The  series  had  a  bleak  cynical  outlook  , usually  filmed  in  the  dingiest  settings  available , which  at  least  reflected   the  times   but  you  missed  the  humour  in  The  Sweeney  which  had  some  semi-comic  episodes  to  lighten  the  tone. There  was   the  odd  attempt  at  banter  between  Bonny  and  Colbert  which  always  fell  flat  on  its  face  because  the  pairing  had  zero  screen  chemistry.

 There  was  as  stated  a  second  series  of  eight  episodes  and  plans  for  a  third  which  were  scrapped  and  resources  diverted  into  Shoestring  instead.  The  first  series  was  repeated  on  a  satellite  channel  in  1990  but  the  second  has  never  been  aired  since  and  the  BBC  have  so  far  resisted  calls  to  release  a  DVD.

Mower's  career  never  recovered  from  the  series'  poor  reception. There  were  no  more  star  vehicles  just  guest  star  roles  in  the  likes  of  Bergerac   then  a  big  gap   in  his  c.v. from  a  few  appearances  on  Countdown  in  1987  to  a  humiliating  appearance  on  Fantasy  Football  League  in  1994  because,  if  memory  serves,  David  Baddiel  had  discovered  him  trying  to  flog  watches  at  his  mum's  golf  club.  After  Baddiel  and  Skinner  had  royally  ripped  into  him  as  a  washed-up  has-been , he  appeared  at  the  end  of  the  programme  with  a  case  full  of  watches  to  sell  to  the  audience.
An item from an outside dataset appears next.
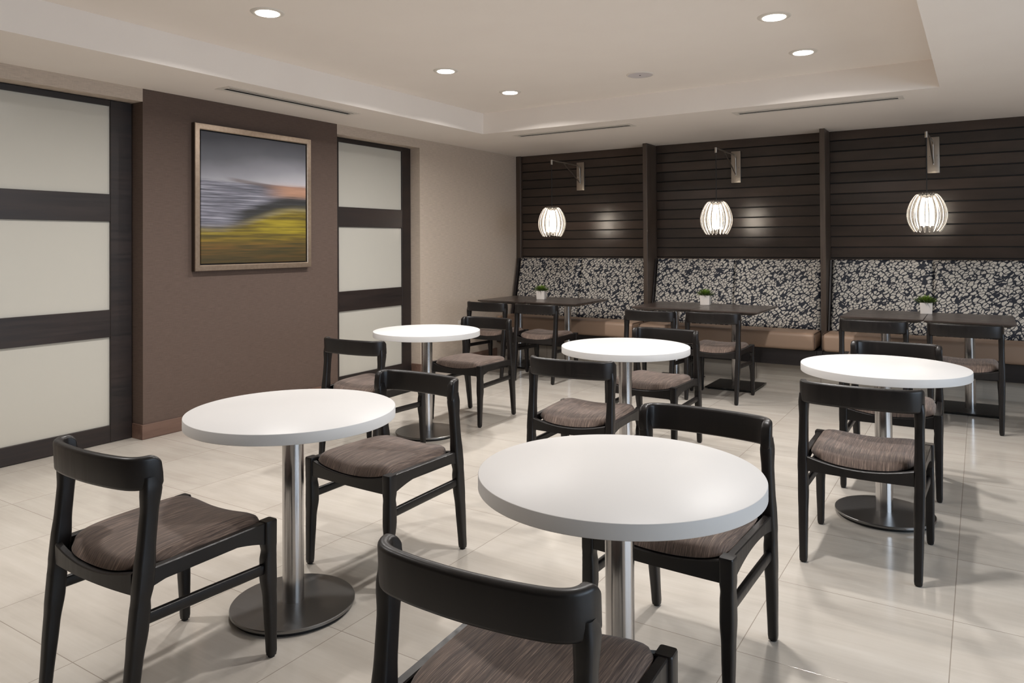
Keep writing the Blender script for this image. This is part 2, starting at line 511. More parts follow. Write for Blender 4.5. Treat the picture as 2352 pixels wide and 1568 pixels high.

Game  for  a  laugh  or  plain  desperate  to  get  his  face  back  on  the  box ?  You  decide. Since  2001  of  course  he's  been  part  of  the  regular  cast  in  Emmerdale    whose  casting  people  seem  to  have  a  penchant  for  picking  up  the  flotsam  from  previous  decades.

Madoc  did  manage  to  turn  things  around  after  playing  the  title  role  in  The  Life  and  Times  of  David  Lloyd  George  in  1981  and  eventually  got  his  own  detective  series  with  the  Welsh-set  A  Mind  To  Kill  in  1994.  He  was  still  working  shortly  before  his  death  in  2012.  Prince    remains  an   anonymous  jobbing  actor  while  Heilbron  now  combines  acting  with  some  lecturing  at  Cambridge  University.